Сказанное есть самый сильный и самый действительный вариант онтологического аргумента – вариант аксиологически филокалический, то есть аргумент от красоты. Он, этот аргумент, отличается особенной, непреложно действенной силой в области молитвенно-литургической. Автором этих строк он формулируется очень просто и общедоступно, – конечно, для имеющего уши, глаза и сердце:
Сам факт существования молитвы и богослужения не только есть доказательство бытия Божия, но предполагает бытие Божие и без него был бы немыслим и невозможен.

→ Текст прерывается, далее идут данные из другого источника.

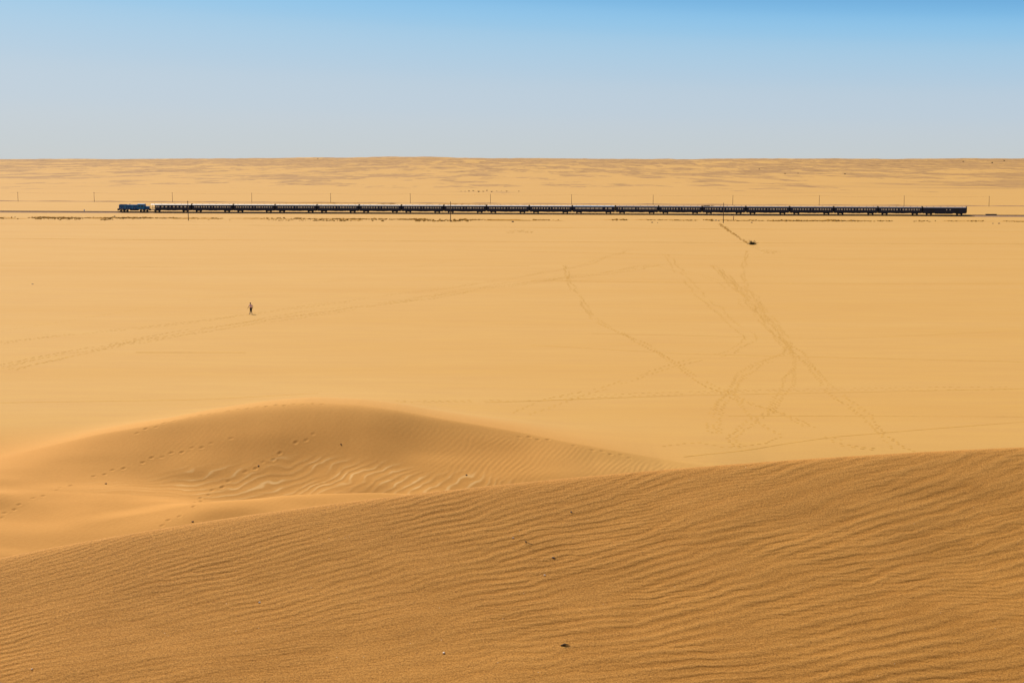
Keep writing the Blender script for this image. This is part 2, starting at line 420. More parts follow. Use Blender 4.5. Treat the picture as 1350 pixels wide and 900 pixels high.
# near dune: coarse orange sand, grains, pale and dark specks
m_near, nt, b = new_mat('rippled_sand'); b.inputs['Roughness'].default_value = .9; b.inputs['Specular IOR Level'].default_value = .15
ob = N(nt, 'ShaderNodeTexCoord').outputs['Object']
g1 = noise(nt, ob, 62, 5, .85); g2 = noise(nt, ob, 38, 4, .75); big = noise(nt, ob, .9, 4)
c = mixc(nt, ramp(nt, big, .3, .7), (0.446, 0.188, 0.027), (0.492, 0.216, 0.034))
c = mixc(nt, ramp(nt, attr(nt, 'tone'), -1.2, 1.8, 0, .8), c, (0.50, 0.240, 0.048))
c = mixc(nt, ramp(nt, g1, .52, .30, .0, 1.0), c, (0.13, 0.050, 0.010))
c = mixc(nt, ramp(nt, g1, .54, .74, 0, 1.0), c, (0.68, 0.36, 0.11))
vo = N(nt, 'ShaderNodeTexVoronoi', feature='F1'); vo.inputs['Scale'].default_value = 24; nt.links.new(ob, vo.inputs['Vector'])
sp = N(nt, 'ShaderNodeMath', operation='LESS_THAN'); nt.links.new(vo.outputs['Distance'], sp.inputs[0]); sp.inputs[1].default_value = .085
sc2 = N(nt, 'ShaderNodeSeparateColor'); nt.links.new(vo.outputs['Color'], sc2.inputs[0])
rare = N(nt, 'ShaderNodeMath', operation='GREATER_THAN'); nt.links.new(sc2.outputs[0], rare.inputs[0]); rare.inputs[1].default_value = .985
mu = N(nt, 'ShaderNodeMath', operation='MULTIPLY'); nt.links.new(sp.outputs[0], mu.inputs[0]); nt.links.new(rare.outputs[0], mu.inputs[1])
c = mixc(nt, mu.outputs[0], c, (0.75, 0.62, 0.42))
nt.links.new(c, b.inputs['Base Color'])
p1 = bump(nt, b, g2, .7, .010); bump(nt, b, g1, .8, .006, p1)

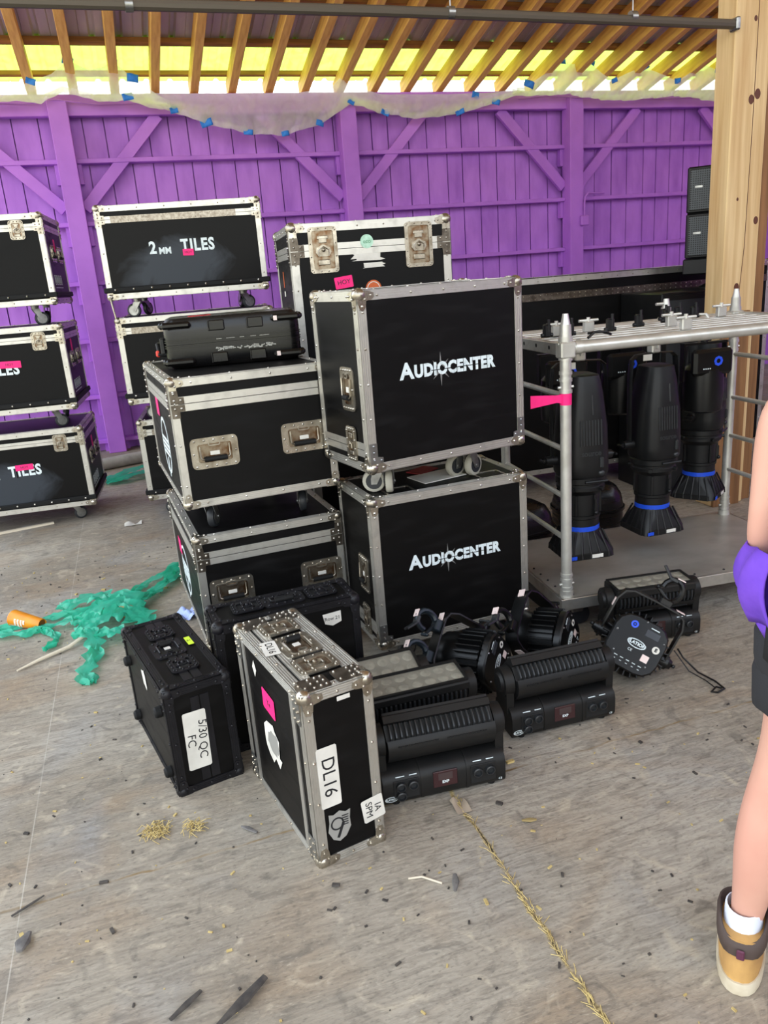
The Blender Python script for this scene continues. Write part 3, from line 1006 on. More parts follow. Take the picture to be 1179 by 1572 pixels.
def audio_case(label, loc, yaw, H, group):
    c = Case('road_case', label, loc, yaw, 0.743, 0.417, 0.679, H, 'road case', None, big=0.07, ww=0.034)
    c.foot_plates(0.034)
    c.band(0.085, 0.028, faces=('left',), name='base_band')
    c.band(0.085, 0.028, faces=('right',), name='base_band')
    c.handle('left', 0.135, 0.315, 0.115, 0.17, turn=0.0)
    c.latch('left', 0.135, 0.10, 0.085, 0.14)
    c.handle('right', 0.2, 0.315, 0.115, 0.17)
    c.letters('A', 0.085, WHITE, 'front', 0.188, 0.367, bold=0.003, n=0.0014, fit=0.066)
    c.letters('UDIOCENTER', 0.064, WHITE, 'front', 0.4135, 0.362, bold=0.0036, n=0.0014, space=1.1, fit=0.383)
    mb = MB()
    mb.box((0.415, -.0022, 0.360), (0.235, .0008, 0.003), 0)
    mb.build('logo_slit', PANEL, c.o, (0, 0, H))
    mb = MB()
    star(0.343, 0.361, mb)
    mb.build('starburst_emblem', SILV, c.o, (0, 0, H))
    return c

A = audio_case('black road case with white starburst lettering, upper of the two stacked', (0.81, 2.784, 0.818), 10.2, 0.155, None)
A.casters(0.155, 0.17, 0.24, (150, 190, 60, 20), WHEELG)
Bc = audio_case('black road case with white starburst lettering, standing on the floor under its twin', (0.838, 2.937, 0), 3.2, 0.139, None)
Bc.casters(0.139, 0.14, 0.12)
mb = MB()
for i, (x, y) in enumerate(((0.16, 0.07), (0.60, 0.07), (0.16, 0.34), (0.60, 0.34))):
    mb2 = MB().ring(rrect(.13, .12, .01), rrect(.11, .10, .01), (0, 0, 0), (1, 0, 0), (0, 1, 0), (0, 0, 1), .003)
    o = mb2.build('caster_cup', CHROME, Bc.o, (x, y, 0.818))
p = MB().box((0, 0, 0), (0.22, 0.15, 0.004)).build('paper_sheet', PAPER, None, (1.22, 3.14, 0.823), (0, 0, R(12)))
tag(p, 'pale paper sheet lying on the lower lettered case beneath the upper one', 'paper')
p = MB().box((0, 0, 0), (0.13, 0.09, 0.006), bev=0.002).build('tape_roll_card', mat('dark red card', (120, 24, 30), 0.6), None, (1.20, 3.27, 0.824), (0, 0, R(30)))
tag(p, 'small dark red card lying on the lower lettered case', 'card')

def trunk(label, loc, yaw, zc):
    c = Case('road_case', label, loc, yaw, 0.667, 0.954, 0.53, zc, lid=0.098, ww=0.030)
    c.band(0.432, 0.029)
    c.plates(0.432)
    return c
Cc = trunk('black road case with two chrome handles, carrying the black plastic equipment case', (0.12, 3.172, 0.675), 3.6, 0.163)
Cc.casters(0.163, 0.12, 0.20, (60, 80, 20, 100))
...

Как показал Этьенн Жильсон, все пять аргументов Фомы Аквината, которые можно, с известными оговорками, назвать аргументами от познания, гносеологическими аргументами, предполагают онтологический аргумент, хотя последний в его чистой форме, данной св. Ансельмом Кентерберийским, Аквинатом не приемлется.

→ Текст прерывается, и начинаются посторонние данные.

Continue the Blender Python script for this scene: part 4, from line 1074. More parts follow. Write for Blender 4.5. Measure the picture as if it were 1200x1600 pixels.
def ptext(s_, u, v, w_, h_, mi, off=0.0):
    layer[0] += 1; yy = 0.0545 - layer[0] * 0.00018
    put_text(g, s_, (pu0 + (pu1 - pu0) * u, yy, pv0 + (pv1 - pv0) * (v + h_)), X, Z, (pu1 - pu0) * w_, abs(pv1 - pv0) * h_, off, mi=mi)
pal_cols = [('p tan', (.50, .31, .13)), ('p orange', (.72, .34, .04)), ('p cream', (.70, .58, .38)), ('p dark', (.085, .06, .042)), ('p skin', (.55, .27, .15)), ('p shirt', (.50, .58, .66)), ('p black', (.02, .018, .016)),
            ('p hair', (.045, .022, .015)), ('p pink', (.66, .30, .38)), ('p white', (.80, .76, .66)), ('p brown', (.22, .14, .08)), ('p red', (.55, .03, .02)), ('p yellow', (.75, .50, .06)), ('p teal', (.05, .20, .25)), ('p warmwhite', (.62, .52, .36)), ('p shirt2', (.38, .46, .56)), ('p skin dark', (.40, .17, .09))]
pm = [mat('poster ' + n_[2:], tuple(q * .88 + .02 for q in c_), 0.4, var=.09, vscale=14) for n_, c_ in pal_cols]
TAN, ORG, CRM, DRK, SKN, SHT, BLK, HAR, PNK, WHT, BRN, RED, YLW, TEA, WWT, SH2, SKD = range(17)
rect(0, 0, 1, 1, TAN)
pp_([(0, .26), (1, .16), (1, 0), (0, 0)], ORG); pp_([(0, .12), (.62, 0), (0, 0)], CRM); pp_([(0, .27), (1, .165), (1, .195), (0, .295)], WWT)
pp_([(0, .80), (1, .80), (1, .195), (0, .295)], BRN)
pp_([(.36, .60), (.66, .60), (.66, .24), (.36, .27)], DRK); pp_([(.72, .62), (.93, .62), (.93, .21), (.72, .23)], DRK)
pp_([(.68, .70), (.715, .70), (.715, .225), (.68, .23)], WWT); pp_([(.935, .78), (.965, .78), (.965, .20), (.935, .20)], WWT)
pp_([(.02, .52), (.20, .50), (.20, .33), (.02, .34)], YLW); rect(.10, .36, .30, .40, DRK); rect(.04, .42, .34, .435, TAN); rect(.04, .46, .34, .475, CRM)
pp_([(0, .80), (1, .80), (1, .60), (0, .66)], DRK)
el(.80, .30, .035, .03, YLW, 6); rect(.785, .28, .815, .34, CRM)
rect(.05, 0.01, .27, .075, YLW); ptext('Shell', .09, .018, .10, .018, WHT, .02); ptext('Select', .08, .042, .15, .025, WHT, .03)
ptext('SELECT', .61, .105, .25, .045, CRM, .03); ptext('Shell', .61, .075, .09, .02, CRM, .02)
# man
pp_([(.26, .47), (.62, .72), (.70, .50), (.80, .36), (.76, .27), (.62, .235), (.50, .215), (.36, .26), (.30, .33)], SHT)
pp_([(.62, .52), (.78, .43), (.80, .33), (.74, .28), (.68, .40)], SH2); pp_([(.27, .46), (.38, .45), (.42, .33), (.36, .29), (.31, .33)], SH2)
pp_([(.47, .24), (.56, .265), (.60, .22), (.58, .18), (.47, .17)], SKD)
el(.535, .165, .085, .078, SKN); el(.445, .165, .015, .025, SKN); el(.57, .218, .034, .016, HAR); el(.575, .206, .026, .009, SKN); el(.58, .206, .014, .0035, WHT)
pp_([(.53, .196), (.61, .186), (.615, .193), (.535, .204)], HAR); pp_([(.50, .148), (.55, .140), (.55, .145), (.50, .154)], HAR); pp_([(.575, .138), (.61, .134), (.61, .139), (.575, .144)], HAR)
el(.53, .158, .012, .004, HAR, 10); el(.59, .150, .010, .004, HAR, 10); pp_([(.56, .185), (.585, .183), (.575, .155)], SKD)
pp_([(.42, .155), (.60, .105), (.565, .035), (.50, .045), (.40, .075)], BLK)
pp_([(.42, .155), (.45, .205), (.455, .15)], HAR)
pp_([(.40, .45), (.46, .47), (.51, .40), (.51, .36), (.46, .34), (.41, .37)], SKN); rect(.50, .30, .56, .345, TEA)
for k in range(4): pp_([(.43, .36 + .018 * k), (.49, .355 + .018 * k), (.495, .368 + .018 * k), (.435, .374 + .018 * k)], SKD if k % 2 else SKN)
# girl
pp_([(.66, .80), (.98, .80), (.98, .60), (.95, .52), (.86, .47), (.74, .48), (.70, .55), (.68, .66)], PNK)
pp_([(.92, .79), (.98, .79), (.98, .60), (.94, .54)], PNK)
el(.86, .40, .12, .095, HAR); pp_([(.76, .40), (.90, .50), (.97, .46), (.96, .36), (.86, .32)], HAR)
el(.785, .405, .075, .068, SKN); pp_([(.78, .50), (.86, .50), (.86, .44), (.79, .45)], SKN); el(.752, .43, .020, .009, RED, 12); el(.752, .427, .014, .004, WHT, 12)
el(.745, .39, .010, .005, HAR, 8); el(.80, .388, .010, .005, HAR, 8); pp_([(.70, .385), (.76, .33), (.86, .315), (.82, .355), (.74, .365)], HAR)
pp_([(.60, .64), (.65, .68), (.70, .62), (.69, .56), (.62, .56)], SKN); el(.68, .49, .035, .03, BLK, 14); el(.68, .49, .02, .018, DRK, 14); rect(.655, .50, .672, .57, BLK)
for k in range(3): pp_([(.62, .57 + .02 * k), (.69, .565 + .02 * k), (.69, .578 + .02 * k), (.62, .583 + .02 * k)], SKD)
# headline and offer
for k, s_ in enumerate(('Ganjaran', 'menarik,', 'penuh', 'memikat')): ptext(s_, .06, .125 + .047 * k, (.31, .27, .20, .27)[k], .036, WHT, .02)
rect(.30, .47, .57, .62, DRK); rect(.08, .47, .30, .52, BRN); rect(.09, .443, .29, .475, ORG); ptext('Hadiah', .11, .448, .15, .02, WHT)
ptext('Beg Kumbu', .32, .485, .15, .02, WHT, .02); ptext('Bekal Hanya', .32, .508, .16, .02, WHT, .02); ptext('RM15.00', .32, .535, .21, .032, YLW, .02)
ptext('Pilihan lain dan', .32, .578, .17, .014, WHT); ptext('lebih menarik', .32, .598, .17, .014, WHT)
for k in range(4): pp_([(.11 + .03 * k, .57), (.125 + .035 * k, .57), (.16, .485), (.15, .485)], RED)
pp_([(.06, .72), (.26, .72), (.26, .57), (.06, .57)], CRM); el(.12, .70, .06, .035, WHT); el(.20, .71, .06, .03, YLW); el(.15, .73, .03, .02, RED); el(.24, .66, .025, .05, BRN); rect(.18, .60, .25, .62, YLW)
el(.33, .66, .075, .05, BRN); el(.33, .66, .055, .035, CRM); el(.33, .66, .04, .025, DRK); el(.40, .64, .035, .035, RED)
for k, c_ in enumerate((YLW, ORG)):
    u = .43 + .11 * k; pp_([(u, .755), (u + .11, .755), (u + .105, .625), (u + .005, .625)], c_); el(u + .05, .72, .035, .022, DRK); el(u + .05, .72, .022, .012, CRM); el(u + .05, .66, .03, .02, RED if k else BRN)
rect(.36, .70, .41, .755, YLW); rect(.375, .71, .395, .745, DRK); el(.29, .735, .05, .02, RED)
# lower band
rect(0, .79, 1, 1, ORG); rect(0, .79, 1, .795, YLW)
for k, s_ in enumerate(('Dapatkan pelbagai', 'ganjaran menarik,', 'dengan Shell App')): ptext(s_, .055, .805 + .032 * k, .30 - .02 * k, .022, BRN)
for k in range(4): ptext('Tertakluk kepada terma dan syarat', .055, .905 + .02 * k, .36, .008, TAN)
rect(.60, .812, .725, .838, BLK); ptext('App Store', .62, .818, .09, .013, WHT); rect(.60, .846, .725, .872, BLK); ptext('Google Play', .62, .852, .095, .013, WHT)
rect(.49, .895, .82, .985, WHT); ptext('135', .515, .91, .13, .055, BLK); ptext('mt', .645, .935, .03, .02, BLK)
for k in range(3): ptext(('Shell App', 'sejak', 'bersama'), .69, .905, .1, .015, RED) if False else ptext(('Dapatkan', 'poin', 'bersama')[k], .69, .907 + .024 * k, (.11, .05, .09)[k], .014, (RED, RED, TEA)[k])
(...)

Однако гений отца Павла Флоренского удивительнейшим образом сочетал все виды аргументов и уничтожил сомнение и скептицизм, подпилив ему корни своим остро режущим и твердым как сталь интеллектом. Борьба с интеллектуализмом средствами самого интеллекта – какая это благодарная задача для антитетической диалектики!

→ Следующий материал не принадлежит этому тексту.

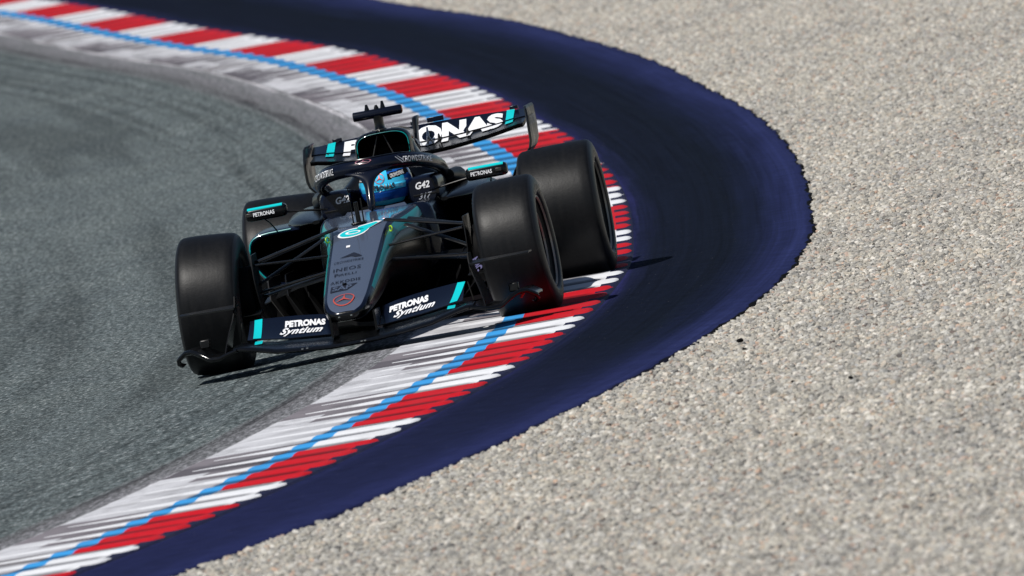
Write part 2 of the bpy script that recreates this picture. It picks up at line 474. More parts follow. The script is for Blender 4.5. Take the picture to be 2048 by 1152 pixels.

Но конечно, для этого надо быть во всеоружии эмпирически позитивной науки с ее индуктивным методом, как и науки логико-математической с ее дедуктивным методом. Всем этим отец Павел Флоренский владел в такой же степени совершенства, как Рахманинов – клавиатурой своего фортепиано. Мы вспомнили здесь одного из величайших музыкантов-исполнителей нашего века недаром: отец Павел Флоренский был, сверх прочих даров, наделен в высшей мере еще и даром артистическим: он не только был блестящим филологом и литературоведом (ср. его великолепный сравнительный анализ «Искушения св. Антония» Флобера и «Жития св. Антония», написанного св. Афанасием Великим), но и прекрасным стилистом и поэтом. Все его произведения – от «Столпа и утверждения истины» (этой православной «Суммы богословия») до небольших статей и заметок – написаны таким стилем, где яркая красочность, напоминающая старинный витраж, сочетается с небесным спокойствием и благородной тишиной бездонного и всеобъемлющего духа. Сверх того, отец Павел Флоренский такой же знаток стихотворной техники, как и его друзья, и его окружение лучшей поры – русского Ренессанса, – во главе с Вячеславом Ивановым.
Сама личность отца Павла Флоренского была во всех смыслах прекрасной личностью. Он был прекрасен уже тем, что был неизмеримо глубок, глубиной, недоступной ни для какого «зонда» и «лота». Но он был также и неизмеримо высок, за пределами какой бы то ни было «стратосферы» (выражаясь символически). Отсюда его едва слышный говорок, его немота и загадочность, его тишина и безмолвие. Сказал, прочитал, написал он на всевозможные темы очень много, и все первого сорта, первоклассного достоинства (ко «второму» сорту отец Павел был органически не способен). Но самое интересное и важное было то, о чем он умалчивал. И всегда чувствовалось, что самые гениальные его откровения и шедевры его творчества – это едва выдающаяся над водной поверхностью вершина громадных подводных гор и целых материков, скрытых тихой и безмолвной бездной.
Будучи самым плодотворным, плодовитым и творческим учеником таких величин, как Л.М. Лопатин, Н.В. Бугаев (отец писателя Андрея Белого, гениальный математик), С.Н. Трубецкой, А.И. Введенский, отец Павел Флоренский образовал блестящего ученика – энциклопедиста А.Ф. Лосева. Этот автор, приближающийся к отцу Павлу по энциклопедизму интересов и остроте интеллекта, к тому же замечательный музыковед на почве пифагореизма и платонизма, написал превосходный труд по историософии древней мудрости под заглавием «Античный космос и современная наука», который дополняет такого же калибра труд «Очерк античной мифологии и символизма» (оба этих труда вышли в страшный период между 1920 и 1930 годами). В них, особенно в «Философии имени», А.Ф. Лосев выступает учеником отца Павла Флоренского и родственным о. Сергию Булгакову метафизиком с ярко выраженными богословскими тенденциями. Можно сказать, что в лице отца Павла Флоренского и А.Ф. Лосева нашла свое блестящее завершение школа русского платонизма и пифагореизма. Однако сам стиль этого рода мышления требовал соответствующего художественного изложения, чего эти авторы и добились. В их лице, как и в лице Вяч. Иванова, Льва Шестова и Андрея Белого вместе с его отцом Н.В. Бугаевым, русская учено-философская проза достигла апогея своего совершенства.